======== DATASET EXTRACT ========

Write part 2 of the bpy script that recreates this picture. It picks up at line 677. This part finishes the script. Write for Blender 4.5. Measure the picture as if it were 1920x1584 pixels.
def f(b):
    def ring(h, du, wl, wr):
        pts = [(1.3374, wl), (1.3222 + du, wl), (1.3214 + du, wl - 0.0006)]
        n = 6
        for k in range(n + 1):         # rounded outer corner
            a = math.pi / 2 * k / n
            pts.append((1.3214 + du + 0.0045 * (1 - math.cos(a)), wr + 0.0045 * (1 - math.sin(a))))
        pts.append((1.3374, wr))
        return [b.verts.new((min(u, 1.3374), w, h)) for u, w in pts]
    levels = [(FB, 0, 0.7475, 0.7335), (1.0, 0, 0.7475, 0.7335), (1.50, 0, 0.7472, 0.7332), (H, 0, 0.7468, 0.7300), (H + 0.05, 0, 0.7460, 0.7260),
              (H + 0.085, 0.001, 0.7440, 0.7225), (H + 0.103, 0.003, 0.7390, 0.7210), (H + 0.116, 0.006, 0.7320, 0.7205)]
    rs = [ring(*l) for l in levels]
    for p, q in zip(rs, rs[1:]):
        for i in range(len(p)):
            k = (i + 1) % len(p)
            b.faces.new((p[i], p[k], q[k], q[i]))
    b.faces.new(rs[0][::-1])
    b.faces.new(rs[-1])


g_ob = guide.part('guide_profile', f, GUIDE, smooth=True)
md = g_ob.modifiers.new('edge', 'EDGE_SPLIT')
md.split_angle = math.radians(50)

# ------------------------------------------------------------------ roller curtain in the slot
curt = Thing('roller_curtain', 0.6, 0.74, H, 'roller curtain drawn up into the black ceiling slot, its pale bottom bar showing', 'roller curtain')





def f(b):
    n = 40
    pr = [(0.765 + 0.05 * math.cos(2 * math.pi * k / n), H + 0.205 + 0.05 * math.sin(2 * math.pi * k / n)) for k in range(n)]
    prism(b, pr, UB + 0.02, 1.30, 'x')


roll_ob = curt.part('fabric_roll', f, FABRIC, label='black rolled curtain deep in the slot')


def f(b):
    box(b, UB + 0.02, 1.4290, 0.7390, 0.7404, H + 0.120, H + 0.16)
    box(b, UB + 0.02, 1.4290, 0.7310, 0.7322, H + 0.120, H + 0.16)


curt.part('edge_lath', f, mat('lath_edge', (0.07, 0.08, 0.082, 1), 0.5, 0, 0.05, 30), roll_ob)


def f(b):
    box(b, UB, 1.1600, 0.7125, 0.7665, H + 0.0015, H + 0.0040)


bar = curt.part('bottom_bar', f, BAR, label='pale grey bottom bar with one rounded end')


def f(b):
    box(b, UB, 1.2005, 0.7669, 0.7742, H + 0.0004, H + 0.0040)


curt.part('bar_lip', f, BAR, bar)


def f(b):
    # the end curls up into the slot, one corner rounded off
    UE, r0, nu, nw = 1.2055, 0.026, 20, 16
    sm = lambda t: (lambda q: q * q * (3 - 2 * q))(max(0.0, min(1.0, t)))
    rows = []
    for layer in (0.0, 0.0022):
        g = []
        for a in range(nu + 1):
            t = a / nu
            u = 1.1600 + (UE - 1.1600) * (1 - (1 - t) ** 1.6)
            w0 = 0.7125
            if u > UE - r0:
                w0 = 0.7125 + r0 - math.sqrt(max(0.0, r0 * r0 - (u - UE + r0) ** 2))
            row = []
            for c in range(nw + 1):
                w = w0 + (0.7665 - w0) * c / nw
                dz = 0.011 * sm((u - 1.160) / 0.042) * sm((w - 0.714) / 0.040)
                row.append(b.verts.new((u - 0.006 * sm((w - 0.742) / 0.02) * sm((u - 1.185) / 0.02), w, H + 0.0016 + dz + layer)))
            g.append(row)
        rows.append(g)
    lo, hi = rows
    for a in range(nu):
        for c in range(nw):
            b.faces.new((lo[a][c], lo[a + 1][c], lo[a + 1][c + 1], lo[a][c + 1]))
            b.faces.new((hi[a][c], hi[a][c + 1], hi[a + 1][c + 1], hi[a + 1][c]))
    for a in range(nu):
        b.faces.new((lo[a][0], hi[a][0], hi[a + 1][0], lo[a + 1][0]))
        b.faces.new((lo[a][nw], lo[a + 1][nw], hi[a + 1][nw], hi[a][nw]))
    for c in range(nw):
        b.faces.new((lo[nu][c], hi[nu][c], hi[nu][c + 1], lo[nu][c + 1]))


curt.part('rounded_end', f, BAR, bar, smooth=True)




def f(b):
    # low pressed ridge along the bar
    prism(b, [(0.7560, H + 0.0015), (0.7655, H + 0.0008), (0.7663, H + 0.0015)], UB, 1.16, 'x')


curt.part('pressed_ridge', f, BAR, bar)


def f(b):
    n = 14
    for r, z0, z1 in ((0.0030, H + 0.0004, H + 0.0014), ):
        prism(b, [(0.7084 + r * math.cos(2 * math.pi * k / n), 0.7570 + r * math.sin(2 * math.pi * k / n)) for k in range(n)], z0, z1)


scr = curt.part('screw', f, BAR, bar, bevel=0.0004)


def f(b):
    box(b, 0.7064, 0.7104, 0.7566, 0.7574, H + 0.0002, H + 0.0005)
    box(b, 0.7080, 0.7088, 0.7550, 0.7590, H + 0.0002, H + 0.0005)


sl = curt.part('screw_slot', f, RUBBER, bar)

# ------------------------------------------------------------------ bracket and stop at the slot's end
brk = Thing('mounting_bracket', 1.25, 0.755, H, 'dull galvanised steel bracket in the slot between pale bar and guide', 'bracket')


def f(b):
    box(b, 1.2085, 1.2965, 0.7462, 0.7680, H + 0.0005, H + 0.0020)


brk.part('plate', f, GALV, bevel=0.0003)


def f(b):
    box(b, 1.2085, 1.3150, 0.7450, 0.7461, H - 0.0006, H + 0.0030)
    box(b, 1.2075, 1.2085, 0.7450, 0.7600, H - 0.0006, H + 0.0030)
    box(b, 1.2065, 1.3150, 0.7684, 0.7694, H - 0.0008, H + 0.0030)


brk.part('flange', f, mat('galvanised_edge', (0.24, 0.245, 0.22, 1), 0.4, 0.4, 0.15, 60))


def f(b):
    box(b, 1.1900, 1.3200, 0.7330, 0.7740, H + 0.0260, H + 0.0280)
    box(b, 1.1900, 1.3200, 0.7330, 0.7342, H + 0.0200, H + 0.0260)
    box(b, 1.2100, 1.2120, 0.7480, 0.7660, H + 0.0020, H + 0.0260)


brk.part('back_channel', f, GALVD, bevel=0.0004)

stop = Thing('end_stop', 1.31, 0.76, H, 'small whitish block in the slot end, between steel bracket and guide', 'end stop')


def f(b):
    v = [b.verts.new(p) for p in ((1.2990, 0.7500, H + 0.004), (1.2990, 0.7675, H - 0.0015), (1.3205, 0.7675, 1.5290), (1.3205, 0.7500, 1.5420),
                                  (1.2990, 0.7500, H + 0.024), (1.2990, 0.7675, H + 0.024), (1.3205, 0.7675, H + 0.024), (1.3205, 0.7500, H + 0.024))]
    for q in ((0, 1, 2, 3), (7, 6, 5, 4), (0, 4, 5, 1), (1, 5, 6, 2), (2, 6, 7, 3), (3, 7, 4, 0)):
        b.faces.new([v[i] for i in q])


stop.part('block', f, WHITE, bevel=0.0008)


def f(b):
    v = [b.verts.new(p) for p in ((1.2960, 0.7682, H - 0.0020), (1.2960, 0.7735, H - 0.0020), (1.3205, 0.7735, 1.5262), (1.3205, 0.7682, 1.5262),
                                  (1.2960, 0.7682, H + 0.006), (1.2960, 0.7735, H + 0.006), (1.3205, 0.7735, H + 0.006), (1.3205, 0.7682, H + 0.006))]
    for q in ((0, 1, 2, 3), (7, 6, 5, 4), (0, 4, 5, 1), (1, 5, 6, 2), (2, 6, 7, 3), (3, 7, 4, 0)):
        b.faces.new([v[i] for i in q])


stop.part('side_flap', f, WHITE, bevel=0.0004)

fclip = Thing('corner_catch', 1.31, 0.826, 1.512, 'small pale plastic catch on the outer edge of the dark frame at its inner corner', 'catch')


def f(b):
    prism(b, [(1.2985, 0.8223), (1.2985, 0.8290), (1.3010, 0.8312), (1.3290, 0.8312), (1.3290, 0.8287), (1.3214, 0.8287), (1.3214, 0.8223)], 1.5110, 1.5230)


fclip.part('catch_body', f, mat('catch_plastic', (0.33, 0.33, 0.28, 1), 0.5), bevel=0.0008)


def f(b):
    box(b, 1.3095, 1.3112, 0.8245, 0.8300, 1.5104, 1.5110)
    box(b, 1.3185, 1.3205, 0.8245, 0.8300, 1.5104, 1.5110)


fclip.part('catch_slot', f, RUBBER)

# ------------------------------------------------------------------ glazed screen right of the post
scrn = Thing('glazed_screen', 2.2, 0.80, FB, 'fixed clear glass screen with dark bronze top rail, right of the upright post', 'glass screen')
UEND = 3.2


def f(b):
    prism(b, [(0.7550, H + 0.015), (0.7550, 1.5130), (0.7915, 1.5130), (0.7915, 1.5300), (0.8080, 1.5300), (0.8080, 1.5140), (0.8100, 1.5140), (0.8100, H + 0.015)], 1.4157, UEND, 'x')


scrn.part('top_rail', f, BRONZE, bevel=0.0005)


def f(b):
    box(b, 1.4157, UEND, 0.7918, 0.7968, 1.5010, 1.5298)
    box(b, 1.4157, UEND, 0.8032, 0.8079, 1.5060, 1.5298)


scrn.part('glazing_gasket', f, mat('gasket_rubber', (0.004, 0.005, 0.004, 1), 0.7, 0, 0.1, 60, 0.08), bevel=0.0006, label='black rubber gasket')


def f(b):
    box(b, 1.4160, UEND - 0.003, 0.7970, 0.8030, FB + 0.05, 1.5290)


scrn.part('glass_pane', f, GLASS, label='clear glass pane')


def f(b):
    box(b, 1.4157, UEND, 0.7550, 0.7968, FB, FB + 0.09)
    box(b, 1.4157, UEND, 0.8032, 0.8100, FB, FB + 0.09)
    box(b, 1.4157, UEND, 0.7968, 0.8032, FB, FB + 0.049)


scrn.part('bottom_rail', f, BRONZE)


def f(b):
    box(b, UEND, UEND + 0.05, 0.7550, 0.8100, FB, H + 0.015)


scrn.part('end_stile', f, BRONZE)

========

REQUEST: Return only the lines spanning from the first line of the material through the line with "md.split_angle = math.radians(50)", copied exactly, both ends kept.

PROBLEM SOLUTION:
Write part 2 of the bpy script that recreates this picture. It picks up at line 677. This part finishes the script. Write for Blender 4.5. Measure the picture as if it were 1920x1584 pixels.
def f(b):
    def ring(h, du, wl, wr):
        pts = [(1.3374, wl), (1.3222 + du, wl), (1.3214 + du, wl - 0.0006)]
        n = 6
        for k in range(n + 1):         # rounded outer corner
            a = math.pi / 2 * k / n
            pts.append((1.3214 + du + 0.0045 * (1 - math.cos(a)), wr + 0.0045 * (1 - math.sin(a))))
        pts.append((1.3374, wr))
        return [b.verts.new((min(u, 1.3374), w, h)) for u, w in pts]
    levels = [(FB, 0, 0.7475, 0.7335), (1.0, 0, 0.7475, 0.7335), (1.50, 0, 0.7472, 0.7332), (H, 0, 0.7468, 0.7300), (H + 0.05, 0, 0.7460, 0.7260),
              (H + 0.085, 0.001, 0.7440, 0.7225), (H + 0.103, 0.003, 0.7390, 0.7210), (H + 0.116, 0.006, 0.7320, 0.7205)]
    rs = [ring(*l) for l in levels]
    for p, q in zip(rs, rs[1:]):
        for i in range(len(p)):
            k = (i + 1) % len(p)
            b.faces.new((p[i], p[k], q[k], q[i]))
    b.faces.new(rs[0][::-1])
    b.faces.new(rs[-1])


g_ob = guide.part('guide_profile', f, GUIDE, smooth=True)
md = g_ob.modifiers.new('edge', 'EDGE_SPLIT')
md.split_angle = math.radians(50)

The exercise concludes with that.